Convection and Transformation of Watermasses

The ocean is a stratified medium, which means that certain characteristic properties, such as temperature, salinity, dissolved oxygen or the greenhouse gas carbon dioxide, change with depth and geographic position. One of the objectives of physical oceanography is to develop an exact understanding of the physical processes which cause the observed distributions of those key properties in the ocean. Such an understanding is necessary to be able to identify, out of a million or so different processes, those which allow a reliable prediction of the future climate development on Earth.

One central process in the redistribution of oceanic key properties is convection, i.e. the spatial redistribution of particles which carry a certain amount of heat. In the ocean, convection typically occurs by the cooling of surface waters, i.e. heat losses to the atmosphere, followed by a sinking of the now colder and heavier water. This convection is typically also associated with a number of other processes, such as the rising of warmer waters, and a spatially and temporally uneven distribution of the cooling processes. In connection with additional changes in salinity, this entire density driven movement is known as thermohaline circulation.

 

In the early years of physical oceanography, people assumed that some key parameters, such as temperature and salinity, were relatively constant. Therefore, specific combinations of such parameters were seen as being “characteristic” for certain oceanic regions, and were described as “watermasses”.  Such watermasses can change through spreading and mixing with other watermasses, or through changed boundary conditions which modify these characteristics. For example, the above figure shows that the long-term changes in atmospheric conditions (i.e. warming, less wind forcing) prevented sufficient cooling of the surface waters, thereby eliminating the deep-reaching convection in the central Labrador Sea. Biogeochemical parameters, such as oxygen and carbon dioxide, are also affected by these circulation patterns.

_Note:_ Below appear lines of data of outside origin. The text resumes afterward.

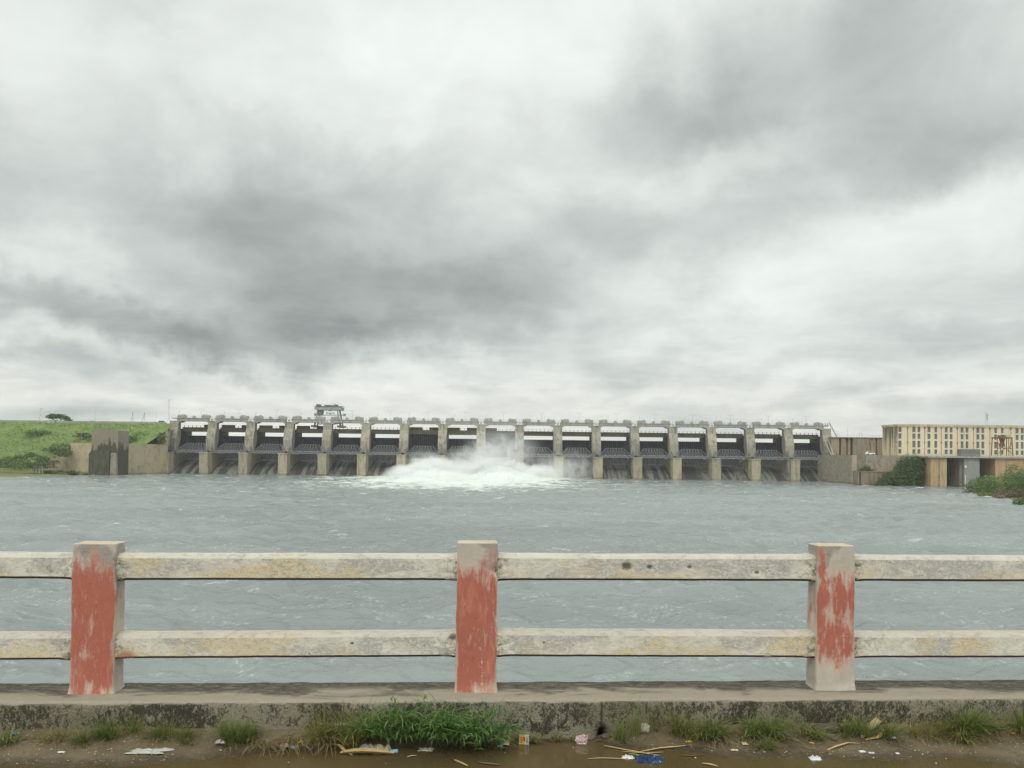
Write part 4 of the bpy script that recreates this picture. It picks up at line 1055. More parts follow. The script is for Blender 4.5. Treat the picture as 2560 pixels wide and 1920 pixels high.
# --- materials
def base_fg(name):
    t = mat(name); t.gen = t.new('ShaderNodeTexCoord').outputs['Generated']; t.nrm = t.new('ShaderNodeNewGeometry').outputs['Normal']
    return t
def rail_mat():
    t = base_fg('weathered white rail'); p = t.pos; gx = t.xyz(t.gen)[0]; gz = t.xyz(t.gen)[2]; nz = t.xyz(t.nrm)[2]
    ps = t.vm('MULTIPLY', p, (1, 1, 1.7))
    n1 = t.noise(ps, 3.0, 8, .62, .6); n2 = t.noise(t.vm('ADD', ps, (7, 3, 1)), 1.5, 6, .6, .3); n3 = t.noise(p, 38, 6, .7); n4 = t.noise(ps, 14, 7, .7, 1.0)
    n5 = t.noise(t.vm('MULTIPLY', p, (1, 1, 1.6)), 45, 6, .75, .5)
    c = t.mix(t.ss(n4, .38, .62), (.60, .57, .485), (.76, .72, .63))
    c = t.mix(t.m('MULTIPLY', t.ss(t.m('MULTIPLY_ADD', gz, .10, n1), .53, .60), t.ss(n5, .38, .56)), c, t.mix(n4, (.38, .365, .33), (.54, .515, .465)))       # paint gone: grey
    lime = t.ss(t.m('MULTIPLY_ADD', gz, -.12, n2), .425, .53)
    c = t.mix(t.m('MULTIPLY', lime, t.m('MULTIPLY', t.ss(n4, .36, .56, .2, .95), t.ss(n5, .36, .56, .4, 1))), c, (.70, .575, .35))                 # ochre wash under the paint
    c = t.mix(t.m('MULTIPLY', t.ss(n3, .58, .70), .45), c, (.28, .24, .17))
    cr = t.noise(t.vm('MULTIPLY', p, (1, 1, 2.2)), 9, 7, .7, 1.6); c = t.mix(t.m('MULTIPLY', t.m('MULTIPLY', t.ss(t.m('ABSOLUTE', t.m('SUBTRACT', cr, .5)), .010, .002), t.ss(n2, .47, .55)), .7), c, (.16, .13, .09))
    c = t.mix(t.m('MULTIPLY', t.m('MULTIPLY', t.ss(n2, .54, .66), t.ss(n5, .50, .60)), .55), c, (.28, .255, .18))
    spk = t.voro(p, 26); c = t.mix(t.m('MULTIPLY', t.ss(spk, .10, .05), t.ss(n1, .5, .56)), c, (.10, .085, .06))
    end = t.m('SUBTRACT', .5, t.m('ABSOLUTE', t.m('SUBTRACT', gx, .5)))
    en = t.ss(t.m('ADD', end, t.m('MULTIPLY', t.m('SUBTRACT', n4, .5), .12)), .055, .0)
    c = t.mix(t.m('MULTIPLY', en, t.ss(n3, .40, .60)), c, (.10, .09, .06))                    # moss at the joints
    mo = t.ss(t.m('ADD', end, t.m('MULTIPLY', t.m('SUBTRACT', n2, .5), .5)), .16, .02)
    c = t.mix(t.m('MULTIPLY', t.m('MULTIPLY', mo, t.ss(t.noise(p, 24, 6, .7), .52, .66)), .55), c, (.13, .125, .07))
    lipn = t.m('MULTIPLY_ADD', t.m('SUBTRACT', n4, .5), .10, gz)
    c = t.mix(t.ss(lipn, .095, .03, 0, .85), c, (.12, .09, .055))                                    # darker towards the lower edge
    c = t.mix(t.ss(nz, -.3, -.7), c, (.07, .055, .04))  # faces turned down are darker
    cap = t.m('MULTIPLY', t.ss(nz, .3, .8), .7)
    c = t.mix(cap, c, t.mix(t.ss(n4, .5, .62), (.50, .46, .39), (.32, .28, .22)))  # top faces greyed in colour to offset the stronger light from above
    bh = t.m('ADD', t.m('MULTIPLY', n1, .8), t.m('ADD', t.m('MULTIPLY', n3, .35), t.m('MULTIPLY', n4, .6)))
    for hx, hy, hr, hc in ((1566, 1416, .030, (.07, .06, .035)), (1624, 1417, .016, (.09, .07, .045)), (1724, 1417, .013, (.14, .09, .06)), (1892, 1431, .013, (.12, .10, .07)), (880, 1608, .010, (.08, .07, .04)), (1360, 1606, .008, (.15, .12, .08)), (315, 1643, .05, (.42, .19, .13)), (1132, 1592, .022, (.09, .08, .05))):
        hu, hz = rp(hx, hy, .022); w_ = rw(hu, .022, hz)
        dv = t.vm('MULTIPLY', t.vm('SUBTRACT', p, tuple(w_)), (.8, .3, 1.15))
        ln = t.new('ShaderNodeVectorMath', operation='LENGTH'); t.put(ln.inputs[0], dv)
        c = t.mix(t.m('MULTIPLY', t.ss(t.m('MULTIPLY_ADD', t.m('SUBTRACT', n5, .5), hr*1.3, ln.outputs['Value']), hr*1.15, hr*.45), .85), c, hc)   # pocks and stains
    bh = t.m('ADD', bh, t.m('MULTIPLY', n5, .5))
    return fin_mat(t, c, .93, t.bump(bh, .6, .010), spec=.25)
def post_mat(name, lo, hi, patchy, thr):
    t = base_fg(name); p = t.pos; gx, gy, gz = t.xyz(t.gen); nx, ny, nz = t.xyz(t.nrm)
    ps = t.vm('MULTIPLY', p, (1, 1, .28))
    n1 = t.noise(ps, 13, 8, .68, .4); n2 = t.noise(p, 5, 5, .6, .5); n3 = t.noise(p, 60, 5, .7); nst = t.noise(t.vm('MULTIPLY', p, (1, 1, .10)), 30, 5, .7)
    base = t.mix(t.ss(n2, .35, .65), (.50, .455, .385), (.66, .60, .52))
    base = t.mix(t.m('MULTIPLY', t.ss(t.m('MULTIPLY_ADD', gz, .35, n2), .77, .9), .8), base, (.28, .265, .23))
    base = t.mix(t.m('MULTIPLY', t.ss(n3, .58, .7), .4), base, (.25, .2, .16))
    # front coat of red oxide paint, rubbed off towards the top, the edges and the foot
    edge = t.m('SUBTRACT', .5, t.m('ABSOLUTE', t.m('SUBTRACT', gx, .5)))
    f = t.m('ADD', t.m('MULTIPLY', n1, .60), t.m('MULTIPLY', nst, .40))
    f = t.m('MULTIPLY_ADD', n2, patchy, f)
    win = t.m('MULTIPLY', t.ss(gz, hi+.20, hi-.22), t.ss(gz, lo-.20, lo+.22))
    nb = t.noise(t.vm('MULTIPLY', p, (1, 1, .30)), 9, 7, .7, .4)
    f = t.m('MULTIPLY_ADD', t.m('SUBTRACT', nb, .5), .75, f)
    f = t.m('ADD', f, t.m('MULTIPLY', win, .36)); f = t.m('ADD', f, t.ss(edge, .0, .14, -.17, 0))
    front = t.ss(ny, -.4, -.75)
    side = t.m('MULTIPLY', t.m('SUBTRACT', 1.0, front), -.13)
    f = t.m('ADD', f, side)
    red = t.mix(n2, (.395, .12, .082), (.49, .17, .12))
    red = t.mix(t.ss(n1, .5, .72), red, (.60, .24, .17))
    k = t.m('MULTIPLY', t.ss(f, thr-.05, thr+.11), t.ss(t.m('ADD', t.m('MULTIPLY', n3, .45), t.m('MULTIPLY', nst, .55)), .66, .555)); k = t.m('MULTIPLY', k, t.ss(nz, .5, .2))
    pink = t.ss(f, thr-.16, thr+.0)
    c = t.mix(t.m('MULTIPLY', pink, t.m('MULTIPLY', t.ss(nz, .5, .2), .5)), base, (.60, .33, .26))
    c = t.mix(k, c, red)
    c = t.mix(t.m('MULTIPLY', t.ss(nz, .5, .9), .9), c, t.mix(n1, (.42, .36, .27), (.56, .48, .36)))
    crk = t.voro(t.vm('ADD', p, t.vm('SCALE', t.noise(p, 9, 4, color=True), .12)), 16, 'DISTANCE_TO_EDGE')
    c = t.mix(t.m('MULTIPLY', t.m('MULTIPLY', t.ss(crk, .022, .004), t.ss(n2, .52, .6)), .6), c, (.26, .09, .06))
    bh = t.m('ADD', t.m('MULTIPLY', n1, .5), t.m('ADD', t.m('MULTIPLY', n3, .35), t.m('MULTIPLY', k, .12)))
    return fin_mat(t, c, .9, t.bump(bh, .6, .008), spec=.25)
def kerb_mat():
    t = base_fg('algae stained kerb'); p = t.pos; gx, gy, gz = t.xyz(t.gen); nx, ny, nz = t.xyz(t.nrm)
    # top: pale worn strip in front, dark algae behind
    vv = t.m('ADD', t.m('MULTIPLY', t.xyz(p)[0], -math.sin(YAW)), t.m('MULTIPLY', t.xyz(p)[1], math.cos(YAW)))
    v0 = RO.dot(VA)
    vv = t.m('SUBTRACT', vv, v0)
    ps = t.vm('MULTIPLY', p, (1, 2.4, 1)); a = t.noise(ps, 2.4, 8, .62, .7); b = t.noise(ps, 16, 7, .7, .8); d = t.noise(p, 60, 5, .7)
    g = t.m('ADD', vv, t.m('MULTIPLY', t.m('SUBTRACT', a, .5), .55)); g = t.m('ADD', g, t.m('MULTIPLY', t.m('SUBTRACT', b, .5), .22))
    topc = t.mix(t.ss(g, -.055, .06), t.mix(b, (.44, .385, .29), (.60, .54, .42)), t.mix(t.ss(b, .40, .66), (.115, .105, .08), (.29, .26, .20)))
    topc = t.mix(t.m('MULTIPLY', t.ss(d, .6, .7), .5), topc, (.50, .46, .38))
    # front: black crust over pale render
    e = t.noise(p, 3.2, 7, .65, .5); e2 = t.noise(t.vm('MULTIPLY', p, (1, 1, .6)), 34, 6, .75, 1.2); e3 = t.noise(p, 90, 4, .7)
    zz = t.xyz(p)[2]
    f = t.m('ADD', t.m('MULTIPLY', e, .55), t.m('MULTIPLY', e2, .55))
    f = t.m('ADD', f, t.ss(t.m('ADD', zz, t.m('MULTIPLY', t.m('SUBTRACT', e, .5), .25)), .07, .03, 0, -.15))
    e4 = t.noise(t.vm('MULTIPLY', p, (1, 1, .55)), 55, 5, .8, 1.5)
    f = t.m('MULTIPLY_ADD', t.m('SUBTRACT', e4, .5), .55, f)
    fr = t.mix(t.ss(f, .50, .60), t.mix(e3, (.28, .25, .175), (.47, .43, .33)), t.mix(e2, (.035, .032, .024), (.12, .105, .08)))
    fr = t.mix(t.ss(t.noise(p, 1.3, 3), .45, .65, 0, .35), fr, (.15, .14, .07))
    lip = t.ss(t.m('ADD', zz, t.m('MULTIPLY', t.m('SUBTRACT', b, .5), .03)), KZ-.022, KZ-.008)
    fr = t.mix(lip, fr, (.36, .32, .25))
    wx = t.xyz(p)[0]; x0_ = (RO+UA*.715).x
    dxn = t.m('ABSOLUTE', t.m('SUBTRACT', t.m('MULTIPLY_ADD', t.m('SUBTRACT', e2, .5), .05, wx), x0_))
    fr = t.mix(t.m('MULTIPLY', t.ss(dxn, .034, .008), t.ss(zz, .11, .04, 0, .85)), fr, (.03, .026, .018))     # broken joint
    fr = t.mix(t.m('MULTIPLY', t.ss(dxn, .012, .002), .8), fr, (.05, .045, .03))
    c = t.mix(t.ss(nz, .35, .7), fr, topc)
    bh = t.m('ADD', t.m('MULTIPLY', e2, .8), t.m('ADD', e3, t.m('MULTIPLY', b, .6)))
    return fin_mat(t, c, .95, t.bump(bh, 1.0, .02), spec=.2)
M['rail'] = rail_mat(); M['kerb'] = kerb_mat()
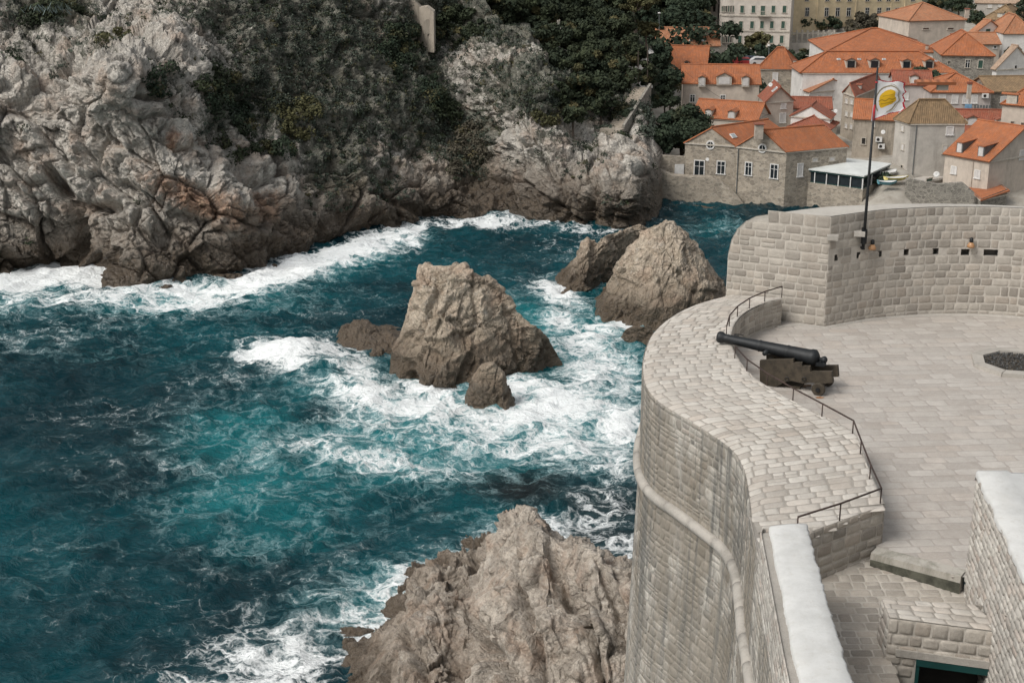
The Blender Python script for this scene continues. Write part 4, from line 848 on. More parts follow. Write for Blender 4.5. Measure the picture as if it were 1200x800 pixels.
for x, y, lb in ((1018.5, 287, 'small wall lamp with amber shade right beside the flagpole foot'), (1136.5, 284.5, 'small wall lamp with amber shade further right on the curved wall')):
    a = on_wall(x, y); p = f_(np.array(a[0]), np.array(a[1]), np.array(.14)); lo = empty('wall_lamp', tuple(p), lb, 'lamp', 'lamps on the curved wall')
    m = MB(); m.lathe([(-.10, .10), (-.05, .115), (.02, .07), (.06, .04)], p, (0, 0, 1), 14); m.build('lamp_shade', amber, lo, True)
    m = MB(); m.lathe([(.05, .05), (.08, .06), (.17, .05), (.19, .02)], p, (0, 0, 1), 12); m.tube([p + [0, 0, .12], p + [0, .16, .12]], .02, 6); m.build('lamp_bracket', M['iron'], lo, True)
# ------------------------------------------------------------------ town ground
def gz(Y): return float(np.interp(Y, [150, 172, 180, 200, 235, 285, 300, 345, 420], [-2, 1.2, 2.2, 3.2, 4.5, 7.0, 9.5, 19, 34]))
def town_ground():
    xs = np.linspace(18, 150, 90); ys = np.linspace(170, 430, 120); X, Y = np.meshgrid(xs, ys)
    Z = np.vectorize(gz)(Y) + .5 * fbm(np.stack([X, Y, 0 * X], -1) * .05, 3, 4)
    px, py = project(np.stack([X, Y, 0 * X], -1)); cove = np.clip((1010 - px) / 40, 0, 1) * np.clip((py - 232) / 12, 0, 1); Z = Z - cove * 6 + 1.3 * np.clip((px - 1022) / 10, 0, 1) * np.clip((1072 - px) / 10, 0, 1) * np.clip((200 - Y) / 10, 0, 1) * np.clip((Y - 172) / 2, 0, 1) - 2.2 * np.clip((905 - px) / 10, 0, 1) * np.clip((186.5 - Y) / 1, 0, 1)
    col = np.stack([np.clip((Y - 300) / 30, 0, 1), 0 * X, 0 * X], -1).reshape(-1, 3)
    ny, nx = X.shape; idx = np.arange(nx * ny).reshape(ny, nx); F = np.stack([idx[:-1, :-1], idx[:-1, 1:], idx[1:, 1:], idx[1:, :-1]], -1).reshape(-1, 4)
    n = NT('town_paving'); v = n.coord(); r = n.attr(); c = n.mix(n.ramp(n.noise(v, .5, 6, .7), .3, .7), (.24, .215, .18), (.37, .345, .30)); c = n.mix(n.ramp(n.math('ADD', r[0], n.math('MULTIPLY', n.math('SUBTRACT', n.noise(v, .15, 5, .6), .5), .8)), .3, .7), c, (.045, .05, .032))
    tag(mk('town_ground', np.stack([X, Y, Z], -1), F, n.done(c, .9, n.bump(n.noise(v, 4, 5), .1, .5)), smooth=True, col=col), kind='structure')
town_ground()
def far_hill():
    xs = np.linspace(-60, 260, 80); ys = np.linspace(215, 520, 90); X, Y = np.meshgrid(xs, ys)
    px, py = project(np.stack([X, Y, 0 * X + 14], -1)); k = np.clip((830 - px) / 60, 0, 1)
    Z = np.interp(Y, [215, 250, 300, 420, 520], [2, 12, 22, 45, 60]) * k + (1 - k) * (np.interp(Y, [215, 300, 330, 420, 520], [-20, 4, 12, 36, 55])) - 2 + 1.5 * fbm(np.stack([X, Y, 0 * X], -1) * .04, 3, 4)
    ny, nx = X.shape; idx = np.arange(nx * ny).reshape(ny, nx); F = np.stack([idx[:-1, :-1], idx[:-1, 1:], idx[1:, 1:], idx[1:, :-1]], -1).reshape(-1, 4)
    tag(mk('hillside', np.stack([X, Y, Z], -1), F, plain('scrubby_ground', (.05, .052, .034), .95, 0, .5, .6), smooth=True), kind='structure')
far_hill()

# ------------------------------------------------------------------ wall and roof materials for the houses
def wallm(name, col, stain=.5, stone=0, stainc=(.12, .11, .095)):
    n = NT(name); v = n.coord()
    c = n.mix(n.ramp(n.noise(v, .8, 6, .7), .3, .7), tuple(x * .85 for x in col), tuple(min(.9, x * 1.08) for x in col))
    if stone:
        br = n.voro(n.vadd(n.mapping(v, (1, 1, 1.7)), n.vscale(n.noise(v, 1.5, 3, .5, 0, 1), .3)), 1.9, 'F1', 'Color'); sp = n.xyz(br)[0]
        c = n.mix(n.ramp(sp, 0, 1, .0, .75, False), c, tuple(x * .38 for x in col)); ed = n.voro(n.vadd(n.mapping(v, (1, 1, 1.7)), n.vscale(n.noise(v, 1.5, 3, .5, 0, 1), .3)), 1.9, 'DISTANCE_TO_EDGE'); c = n.mix(n.ramp(ed, 0, .09, .55, 0), c, (.46, .42, .36))
    st = n.noise(n.mapping(v, (1, 1, .22)), .7, 7, .75, .3); c = n.mix(n.ramp(st, .46, .72, 0, stain), c, stainc)
    c = n.mix(n.ramp(n.noise(v, 2.5, 6, .75), .5, .75, 0, stain * .5), c, tuple(x * .5 for x in col))
    return n.done(c, .9, n.bump(n.noise(v, 5, 6, .7), .05, .6))
W = {'cream': wallm('cream_render', (.52, .46, .39), .3), 'pink': wallm('pinkish_render', (.50, .435, .37), .35), 'whitew': wallm('white_render', (.66, .64, .61), .18), 'greyw': wallm('grey_render', (.43, .40, .36), .4), 'lilac': wallm('lilac_grey_render', (.44, .40, .375), .35),
     'stone': wallm('brown_rubble_stone', (.40, .345, .275), .4, 1), 'grey_stone': wallm('dark_grey_stone', (.27, .25, .215), .5, 1), 'stained': wallm('stained_old_render', (.38, .33, .27), .75, 0, (.10, .09, .07)), 'yellow': wallm('pale_yellow_render', (.60, .49, .32), .12), 'palace': wallm('pale_palace_stone', (.54, .49, .435), .15)}
def roofm(name, col, old=.3, oldc=(.22, .12, .08)):
    n = NT(name); v = n.coord(); uv = n.n('UVMap').outputs[0]
    a = n.noise(v, .5, 5, .7); c = n.mix(n.ramp(a, .3, .7), tuple(x * .8 for x in col), tuple(x * 1.12 for x in col))
    t = n.voro(n.mapping(uv, (4.5, 2.6, 1)), 1, 'F1', 'Color'); c = n.mix(n.ramp(n.xyz(t)[0], 0, 1, 0, .45, False), c, tuple(x * .5 for x in col))
    c = n.mix(n.ramp(n.noise(v, 1.6, 7, .8), .42, .62, 0, old), c, oldc)
    c = n.mix(n.ramp(n.noise(v, 3.5, 6, .8), .62, .78, 0, .25), c, (.62, .40, .26))
    wv = n.n('TexWave', wave_type='BANDS', bands_direction='X'); n.set(wv.inputs['Vector'], uv); wv.inputs['Scale'].default_value = 1.25
    w2 = n.n('TexWave', wave_type='BANDS', bands_direction='Y', wave_profile='SAW'); n.set(w2.inputs['Vector'], uv); w2.inputs['Scale'].default_value = .9
    return n.done(c, .85, n.bump(n.math('ADD', wv.outputs['Fac'], n.math('MULTIPLY', w2.outputs['Fac'], .5)), .06, .8))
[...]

Our working group has had a long-standing interest in the different forcing mechanisms associated with oceanic convection. As sea-going oceanographers, we seek to develop suitable measurement strategies and instrumentation to make such oceanic convection more “visible”. Autonomous measurement platforms, such as moorings, gliders and floats, assist us in recording the necessary data. The subpolar North Atlantic, one of our main research areas, is a prime location for wintertime convection. Our measurements of these key processes have been ongoing for nearly two decades.